Produtos perdem valor diariamente parados na reversa.
– Erros fiscais geram multas e retrabalho.
– Inconsistências de estoque criam rupturas no e-commerce.
– Custo logístico explode com coletas individuais e não consolidadas.

O resultado é um prejuízo silencioso que, somado ao longo do ano, corrói margens até de operações aparentemente saudáveis.

Os meses críticos e o colapso operacional

Novembro e dezembro são meses críticos. As empresas se organizam para vender mais, mas não para receber de volta. Sem automação e sem políticas claras de triagem, as equipes entram em colapso:

– Pedidos retornam sem classificação.
– Produtos vendáveis viram descarte.
– Itens de alto giro ficam semanas fora do estoque.
– As plataformas registram inconsistências que derrubam reputação.
– Transportadoras ficam sobrecarregadas com retornos fragmentados.
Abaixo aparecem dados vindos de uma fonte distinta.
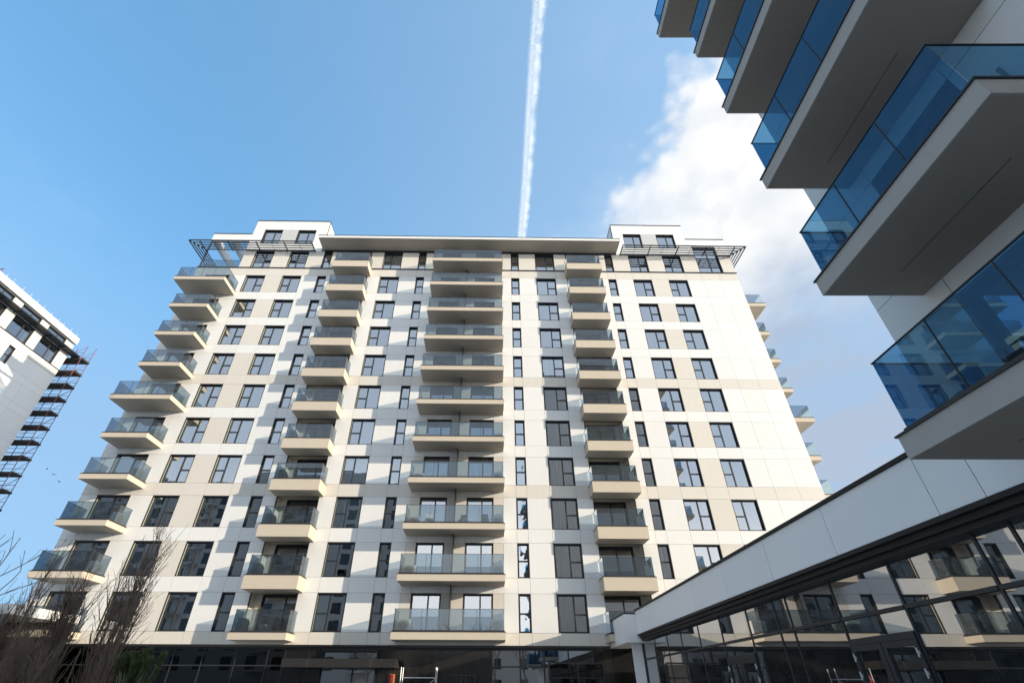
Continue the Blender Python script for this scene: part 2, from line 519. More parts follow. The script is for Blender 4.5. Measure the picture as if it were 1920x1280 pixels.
def balcony(parent, x0, x1, depth, zb, zf, cuts, mats=('render', 'undersid'), gl='rail', inset=0.08, gh=1.06, sides=(True, True), groove=False):
    """Slab from the wall (y=0) to y=-depth, fascia zb..zf, metal cap, glass parapet."""
    w = x1 - x0
    key = (round(w, 2), round(depth, 2), round(zf - zb, 2), mats, groove)
    h = zf - zb
    if key not in _bal:
        b = MB()
        b.box(0, w, -depth, -0.002, 0, h, mats[0])
        cap = MB()
        cap.box(-0.025, w + 0.025, -depth - 0.025, -0.002, h, h + 0.028, 'kerb')
        cap.box(inset - 0.03, w - inset + 0.03, -depth + inset - 0.03, -depth + inset + 0.05, h + 0.028, h + 0.10, 'kerb')
        cap.box(inset - 0.03, inset + 0.05, -depth + inset + 0.05, -0.002, h + 0.028, h + 0.10, 'kerb')
        cap.box(w - inset - 0.05, w - inset + 0.03, -depth + inset + 0.05, -0.002, h + 0.028, h + 0.10, 'kerb')
        sf = MB()
        sf.box(0.03, w - 0.03, -depth + 0.03, -0.01, -0.006, -0.001, mats[1])
        if groove:
            sf.box(0.55, w - 0.75, -depth * 0.46, -depth * 0.46 + 0.015, -0.010, -0.006, 'joint')
        rl = MB()
        zt = h + 0.10 + gh
        rl.box(inset - 0.012, w - inset + 0.012, -depth + inset - 0.012, -depth + inset + 0.012, zt - 0.004, zt + 0.014, 'kerb')
        rl.box(inset - 0.012, inset + 0.012, -depth + inset + 0.012, -0.01, zt - 0.004, zt + 0.014, 'kerb')
        rl.box(w - inset - 0.012, w - inset + 0.012, -depth + inset + 0.012, -0.01, zt - 0.004, zt + 0.014, 'kerb')
        _bal[key] = (b.data('slab'), cap.data('cap'), sf.data('soffit'), rl.data('rail'))
    a, c, s, r = _bal[key]
    o = put('balcony', a, parent, (x0, 0, zb))
    put('cap', c, o); put('soffit', s, o); put('rail', r, o)
    z = h + 0.06
    yf = -depth + inset
    wi = (w - 2 * inset)
    for k in range(cuts):
        pw = wi / cuts
        pane('glass_pane', (inset + k * pw, yf, z), pw, gh + 0.04, 'x', gl, o)
        if k:
            box('seam', inset + k * pw - 0.007, inset + k * pw + 0.007, yf - 0.009, yf + 0.009, z + 0.04, z + gh + 0.03, 'kerb', o)
    if sides[0]:
        pane('glass_pane', (inset, yf + 0.01, z), depth - inset - 0.03, gh + 0.04, 'y', gl, o)
    if sides[1]:
        pane('glass_pane', (w - inset, yf + 0.01, z), depth - inset - 0.03, gh + 0.04, 'y', gl, o)
    return o


def ac_unit(loc, label, rz=0.0, w=0.82, h=0.72, d=0.34, group='air conditioners on the balconies'):
    t = thing('air_conditioner', label, 'air conditioner', loc, rz, group)
    if 'ac' not in _win:
        b = MB(); b.box(-w / 2, w / 2, -d / 2, d / 2, 0.06, h, 'acwhite')
        g = MB()
        for k in range(11):
            x = -w / 2 + 0.06 + k * (w - 0.12) / 10
            g.box(x - 0.012, x + 0.012, -d / 2 - 0.03, -d / 2 - 0.004, 0.10, h - 0.04, 'acwhite')
        f = MB()
        n = 14
        f.v.append((0, -d / 2 - 0.002, h / 2 + 0.03))
        for k in range(n):
            f.v.append((0.26 * math.cos(2 * math.pi * k / n), -d / 2 - 0.002, h / 2 + 0.03 + 0.26 * math.sin(2 * math.pi * k / n)))
        for k in range(n):
            f.f.append((0, 1 + k, 1 + (k + 1) % n)); f.mi.append(f.slot('fan'))
        l = MB()
        l.box(-w / 2 + 0.08, -w / 2 + 0.14, -d / 2, d / 2, 0, 0.06, 'fan'); l.box(w / 2 - 0.14, w / 2 - 0.08, -d / 2, d / 2, 0, 0.06, 'fan')
        _win['ac'] = (b.data('casing'), g.data('grille'), f.data('fan'), l.data('foot'))
    for n_, me in zip(('casing', 'grille', 'fan', 'foot'), _win['ac']):
        put(n_, me, t)
    return t


ORD = ['lowest', 'second-lowest', 'third-lowest', 'fourth-lowest', 'fifth-lowest', 'sixth-lowest', 'seventh-lowest', 'eighth-lowest', 'ninth-lowest', 'tenth-lowest', 'topmost']

# ------------------------------------------------------------------ ground
gb = MB()
gb.quad((-3000, -3000, 0), (3000, -3000, 0), (3000, 3000, 0), (-3000, 3000, 0), 'paving')
g = gb.build('ground')
g['kind'] = 'structure'

# ------------------------------------------------------------------ main apartment block
FY = 30.21
main = thing('apartment_building', 'white and beige apartment block with five stacked rows of glass-railed balconies, centre of view', 'building', (0, FY, 0))
XL, XR = -27.45, 22.96
WH = 2.11


def top(k):            # window head of row k (11 = lowest)
    return 6.47 + 3.0 * (11 - k)


COLS = [('A', -26.35, -24.13, 'D'), ('W1', -22.63, -20.85, 'L'), ('W2', -19.29, -17.55, 'R'), ('N1', -16.07, -15.27, 'N'), ('G2', -14.37, -11.50, 'G'),
        ('W3', -10.34, -8.57, 'R'), ('N2', -7.01, -6.27, 'N'), ('D1', -4.71, -2.90, 'D'), ('D2', -1.57, 0.24, 'D'), ('N3', 1.77, 2.52, 'N'),
        ('W4', 4.08, 5.89, 'L'), ('G4', 6.97, 9.85, 'G'), ('N4', 10.77, 11.51, 'N'), ('W5', 13.08, 14.82, 'L'), ('W6', 16.37, 18.14, 'R')]
panels = []            # (x0,x1,z0,z1,mat)
wallmb = MB()
G = 0.007


def panel(x0, x1, z0, z1, mat):
    panels.append((x0, x1, z0, z1, mat))
    wallmb.box(x0, x1, 0.035, 0.24, z0, z1, 'joint')


def strip(x0, x1, z0, z1, opens, matf, extra=()):
    """Panels between openings; extra joints subdivide the solid stretches."""
    e = [x0]
    for a, b in opens:
        if b > x0 and a < x1:
            e += [a, b]
    e.append(x1)
    for i in range(0, len(e), 2):
        a, b = e[i], e[i + 1]
        if b - a < 0.02:
            continue
        js = [a] + [q for q in extra if a + 0.3 < q < b - 0.3] + [b]
        for p, q in zip(js[:-1], js[1:]):
            panel(p, q, z0, z1, matf(p, q))


JOINTS = sorted([c[1] for c in COLS] + [c[2] for c in COLS] + [19.6, 21.25])
WIDEJ = [19.6, 21.25]


def beige_cell(a, b):
    m = (a + b) / 2
    if -20.86 < m < -19.28 or 14.8 < m < 16.4:
        return 'beige'
    if -5.3 < m < 0.9:
        return 'beige'
    return 'white'


for k in range(2, 12):
    zt = top(k); zb = zt - WH
    ops = [(c[1], c[2]) for c in COLS]
    strip(XL, XR, zb, zt, ops, beige_cell, WIDEJ + [-5.36, 0.9])
    # band below this row
    if k == 11:
        z0, z1, m = 3.71, zb, 'beige'
    else:
        z0, z1 = top(k + 1), zb
        m = 'beige' if k in (8, 5) else 'white'
    js = [XL] + [j for j in JOINTS if not (-14.2 < j < -11.6 or 7.1 < j < 9.7)] + [XR]
    # merge slivers
    keep = [js[0]]
    for j in js[1:-1]:
        if j - keep[-1] > 0.55:
            keep.append(j)
    keep.append(js[-1])
    for a, b in zip(keep[:-1], keep[1:]):
        panel(a, b, z0, z1, m)
# band under the top row
for a, b in zip(keep[:-1], keep[1:]):
    panel(a, b, top(2), 34.40, 'beige')
# top row
T0, T1 = 34.50, 36.75
XT = -23.66
ops1 = [(c[1], c[2]) for c in COLS if c[0] != 'A'] + [(19.58, 21.83)]
strip(XT, XR, T0, T1, ops1, lambda a, b: 'beige', [])
# storey above it, left and right wings
PW = [(-22.62, -20.84), (-19.30, -17.54)]
PE = [(13.04, 14.82), (16.34, 18.12)]
for (a, b, w_) in ((-23.70, -16.43, PW), (12.0, 19.14, PE)):
    strip(a, b, T1 + 0.03, 37.80, [], lambda p, q: 'white', [w_[0][1], w_[1][0]])
    strip(a, b, 37.80, 39.90, w_, lambda p, q, w_=w_: 'greypanel' if w_[0][1] - .01 < p < w_[1][0] else 'white', [])
    strip(a, b, 39.90, 41.22, [], lambda p, q: 'white', [(a + b) / 2])
strip(19.14, XR, T1 + 0.03, 38.10, [(19.58, 21.83)], lambda p, q: 'white')
strip(19.14, XR, 38.10, 39.18, [], lambda p, q: 'white')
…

Ou seja: enquanto a operação comemora o pico de vendas, a reversa está produzindo um prejuízo que só será computado em janeiro. A reversa não é resolvida com mais caminhões ou mais pessoas. Ela é resolvida com inteligência de processo.

O mercado que desponta para 2026 está adotando três pilares:

1. Triagem antecipada digital (pré-coleta)
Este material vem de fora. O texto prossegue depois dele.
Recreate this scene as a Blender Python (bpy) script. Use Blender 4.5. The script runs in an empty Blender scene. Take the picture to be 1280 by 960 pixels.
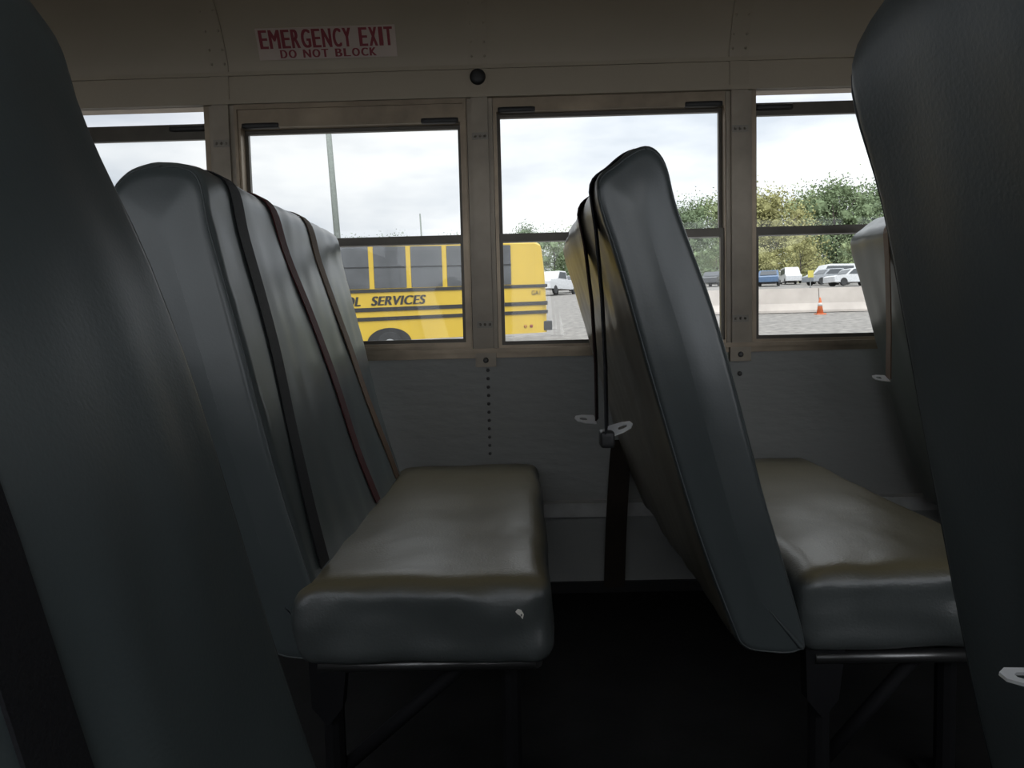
import bpy, bmesh, math, random
from mathutils import Vector, Matrix, noise, Euler
random.seed(7)
S = bpy.context.scene
COL = S.collection
R = math.radians
F = 960.0
S.view_settings.view_transform = 'Standard'

# ---------------------------------------------------------------- camera
CAM = Vector((0, 0, .74))
PITCH, ROLL, YAW = R(4.2), R(-1.4), R(1.0)
CR = Matrix.Rotation(YAW, 3, 'Z') @ Matrix.Rotation(math.pi/2 - PITCH, 3, 'X') @ Matrix.Rotation(ROLL, 3, 'Z')
cd = bpy.data.cameras.new('camera'); cd.sensor_width = 36; cd.lens = 36*F/1280; cd.clip_start = .02; cd.clip_end = 2000
co = bpy.data.objects.new('camera', cd); COL.objects.link(co)
co.matrix_world = Matrix.Translation(CAM) @ CR.to_4x4()
S.camera = co
def ray(px, py): return CR @ Vector(((px-640)/F, -(py-480)/F, -1))
def at(px, py, Y):
    d = ray(px, py); return CAM + d*(Y/d.y)
GS = .068
def ground(Y): return -.9 + GS*Y

# ---------------------------------------------------------------- materials
def nd(nt, t, **k):
    n = nt.nodes.new(t)
    for a, v in k.items(): setattr(n, a, v)
    return n
def mat(name, col, rough=.6, metal=0, var=.15, scale=8, bump=0, bscale=200, spec=.5, stretch=(1,1,1), top=None, axis=('Z',1,.35,.85), crease=0):
    m = bpy.data.materials.new(name); m.use_nodes = True; nt = m.node_tree
    b = nt.nodes['Principled BSDF']
    b.inputs['Roughness'].default_value = rough; b.inputs['Metallic'].default_value = metal
    b.inputs['Specular IOR Level'].default_value = spec
    tc = nd(nt, 'ShaderNodeTexCoord'); mp = nd(nt, 'ShaderNodeMapping'); mp.inputs['Scale'].default_value = stretch
    nt.links.new(tc.outputs['Object'], mp.inputs['Vector'])
    nz = nd(nt, 'ShaderNodeTexNoise'); nz.inputs['Scale'].default_value = scale; nz.inputs['Detail'].default_value = 5
    nt.links.new(mp.outputs[0], nz.inputs['Vector'])
    rp = nd(nt, 'ShaderNodeValToRGB')
    c0 = [max(0, c*(1-var)) for c in col]; c1 = [min(1, c*(1+var)) for c in col]
    rp.color_ramp.elements[0].position = .3; rp.color_ramp.elements[1].position = .7
    rp.color_ramp.elements[0].color = (*c0, 1); rp.color_ramp.elements[1].color = (*c1, 1)
    nt.links.new(nz.outputs['Fac'], rp.inputs['Fac'])
    out = rp.outputs['Color']
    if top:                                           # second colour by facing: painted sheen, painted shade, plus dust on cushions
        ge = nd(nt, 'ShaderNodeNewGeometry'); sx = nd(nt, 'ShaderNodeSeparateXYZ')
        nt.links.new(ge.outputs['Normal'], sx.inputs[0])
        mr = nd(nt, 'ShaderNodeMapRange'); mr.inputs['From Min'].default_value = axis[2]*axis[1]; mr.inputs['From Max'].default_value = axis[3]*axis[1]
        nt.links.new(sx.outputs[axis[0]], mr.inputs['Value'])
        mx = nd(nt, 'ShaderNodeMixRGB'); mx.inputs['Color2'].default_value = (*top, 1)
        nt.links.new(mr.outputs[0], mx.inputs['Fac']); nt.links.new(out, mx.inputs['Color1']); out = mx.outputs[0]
    nt.links.new(out, b.inputs['Base Color'])
    last = None
    if crease:                                        # broad soft wrinkles of old vinyl
        n3 = nd(nt, 'ShaderNodeTexNoise'); n3.inputs['Scale'].default_value = 16; n3.inputs['Detail'].default_value = 1.5
        nt.links.new(mp.outputs[0], n3.inputs['Vector'])
        last = nd(nt, 'ShaderNodeBump'); last.inputs['Strength'].default_value = crease; last.inputs['Distance'].default_value = .006
        nt.links.new(n3.outputs['Fac'], last.inputs['Height'])
    if bump:
        n2 = nd(nt, 'ShaderNodeTexNoise'); n2.inputs['Scale'].default_value = bscale; n2.inputs['Detail'].default_value = 3
        nt.links.new(mp.outputs[0], n2.inputs['Vector'])
        bp = nd(nt, 'ShaderNodeBump'); bp.inputs['Strength'].default_value = bump; bp.inputs['Distance'].default_value = .002
        nt.links.new(n2.outputs['Fac'], bp.inputs['Height'])
        if last: nt.links.new(last.outputs[0], bp.inputs['Normal'])
        last = bp
    if last: nt.links.new(last.outputs[0], b.inputs['Normal'])
    return m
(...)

Entender o estado do produto antes de movimentá-lo. Isso permite classificar em:

– reaproveitável.
– reembalável.
– renovável.
– descarte.

A decisão correta reduz custos logísticos imediatamente.
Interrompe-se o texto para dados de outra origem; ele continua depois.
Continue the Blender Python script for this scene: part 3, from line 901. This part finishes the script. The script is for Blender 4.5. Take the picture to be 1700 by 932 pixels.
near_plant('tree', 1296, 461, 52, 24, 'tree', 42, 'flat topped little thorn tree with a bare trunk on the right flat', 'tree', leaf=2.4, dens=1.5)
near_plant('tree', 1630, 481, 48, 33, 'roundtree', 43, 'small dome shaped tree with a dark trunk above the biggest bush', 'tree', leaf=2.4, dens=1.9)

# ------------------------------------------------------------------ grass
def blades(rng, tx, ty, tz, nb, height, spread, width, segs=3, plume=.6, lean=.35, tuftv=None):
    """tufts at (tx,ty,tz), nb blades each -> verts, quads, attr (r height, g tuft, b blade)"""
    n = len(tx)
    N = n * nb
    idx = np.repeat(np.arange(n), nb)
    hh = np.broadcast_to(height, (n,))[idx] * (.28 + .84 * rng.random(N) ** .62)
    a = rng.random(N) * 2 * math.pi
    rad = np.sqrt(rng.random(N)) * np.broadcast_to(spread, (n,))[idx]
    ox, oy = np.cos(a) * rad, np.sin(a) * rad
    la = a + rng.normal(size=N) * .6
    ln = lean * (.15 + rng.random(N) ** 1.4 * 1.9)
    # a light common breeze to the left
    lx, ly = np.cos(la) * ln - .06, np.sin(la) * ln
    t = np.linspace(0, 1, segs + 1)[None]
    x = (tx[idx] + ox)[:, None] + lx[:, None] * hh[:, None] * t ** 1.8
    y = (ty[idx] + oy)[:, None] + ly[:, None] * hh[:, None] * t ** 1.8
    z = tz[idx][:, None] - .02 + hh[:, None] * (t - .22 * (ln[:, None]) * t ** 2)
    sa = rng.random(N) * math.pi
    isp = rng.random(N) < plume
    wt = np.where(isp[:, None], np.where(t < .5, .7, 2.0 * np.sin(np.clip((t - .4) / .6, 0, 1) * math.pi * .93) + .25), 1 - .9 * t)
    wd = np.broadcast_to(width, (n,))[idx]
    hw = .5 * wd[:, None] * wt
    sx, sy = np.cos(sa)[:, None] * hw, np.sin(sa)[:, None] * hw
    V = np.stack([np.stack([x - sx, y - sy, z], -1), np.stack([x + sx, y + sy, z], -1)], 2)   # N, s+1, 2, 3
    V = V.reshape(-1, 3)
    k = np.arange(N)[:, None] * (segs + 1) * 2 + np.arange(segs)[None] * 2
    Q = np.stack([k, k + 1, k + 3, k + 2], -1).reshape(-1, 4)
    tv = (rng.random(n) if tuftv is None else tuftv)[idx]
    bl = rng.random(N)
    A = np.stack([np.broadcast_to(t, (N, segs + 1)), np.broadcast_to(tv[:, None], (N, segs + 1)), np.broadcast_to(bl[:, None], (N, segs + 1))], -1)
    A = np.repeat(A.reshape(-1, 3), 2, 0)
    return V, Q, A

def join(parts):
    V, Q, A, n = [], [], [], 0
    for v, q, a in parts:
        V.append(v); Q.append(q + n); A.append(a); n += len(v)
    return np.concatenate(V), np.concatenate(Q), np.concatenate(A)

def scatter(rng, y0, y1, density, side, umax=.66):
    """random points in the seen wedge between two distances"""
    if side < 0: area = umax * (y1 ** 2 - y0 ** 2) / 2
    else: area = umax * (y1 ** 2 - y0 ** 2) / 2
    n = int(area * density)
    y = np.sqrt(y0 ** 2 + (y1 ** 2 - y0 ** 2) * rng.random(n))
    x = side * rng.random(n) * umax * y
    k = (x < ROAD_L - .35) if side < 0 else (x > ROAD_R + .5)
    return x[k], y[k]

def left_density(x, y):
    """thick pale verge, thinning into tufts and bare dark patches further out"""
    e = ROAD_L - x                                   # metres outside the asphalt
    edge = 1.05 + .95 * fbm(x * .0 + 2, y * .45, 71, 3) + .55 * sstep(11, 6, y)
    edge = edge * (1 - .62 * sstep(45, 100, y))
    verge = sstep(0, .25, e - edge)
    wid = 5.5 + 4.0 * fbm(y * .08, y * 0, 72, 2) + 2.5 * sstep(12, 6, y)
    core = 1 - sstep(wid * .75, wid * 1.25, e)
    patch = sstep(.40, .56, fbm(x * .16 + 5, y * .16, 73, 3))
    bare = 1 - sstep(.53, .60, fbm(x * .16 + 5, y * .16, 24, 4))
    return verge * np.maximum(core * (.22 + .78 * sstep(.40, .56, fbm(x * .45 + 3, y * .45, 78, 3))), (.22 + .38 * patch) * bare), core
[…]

2. Integração fiscal e operacional ponta a ponta

A devolução é, antes de tudo, um evento fiscal. Erros de NFe, cartas de correção, notas de entrada e devolução podem representar semanas de retrabalho.

Automatizar essa cadeia:

– reduz irregularidades.
– acelera reintegração ao estoque.
– evita perdas tributárias.

3. Descentralização dos pontos de coleta

A reversa fica mais barata quando fica mais curta. Lockers, hubs urbanos, redes de lojas parceiras e drop-off points reduzem:

– custo por km rodado.
– tempo de retorno.
– emissões.
– ociosidade das transportadoras.

    A maior parte do prejuízo da reversa está na distância, não no produto. A logística reversa não é mais uma etapa periférica. Ela é determinante para:

    – Margem.
    – Recompra.
    – Sustentabilidade.
    Gestão de estoque.
    – Experiência do consumidor.
    – Imagem da marca.
    – Previsibilidade fiscal.

    Empresas que dominam a reversa ganham eficiência total. Empresas que ignoram essa etapa convivem com margens cada vez menores, mesmo vendendo mais. O conflito entre “vender barato” e “devolver caro” se tornou a equação que precisa ser resolvida urgentemente. E 2026 será o ano em que essa conta ficará explícita no balanço das varejistas.

    A nova métrica de sustentabilidade no e-commerce

    O varejo que sobreviverá ao novo ciclo é o que enxergar logística reversa como vantagem competitiva, não como uma obrigação. Quem automatiza, integra e descentraliza transforma o maior passivo do e-commerce no maior acelerador de margem.

    No fim, a pergunta não é mais “quanto vou vender na Black Friday?”. A pergunta que define lucro é: “Quão rápido e barato consigo trazer de volta o que meu cliente devolver?”.

    Essa é a métrica real da sustentabilidade do e-commerce moderno.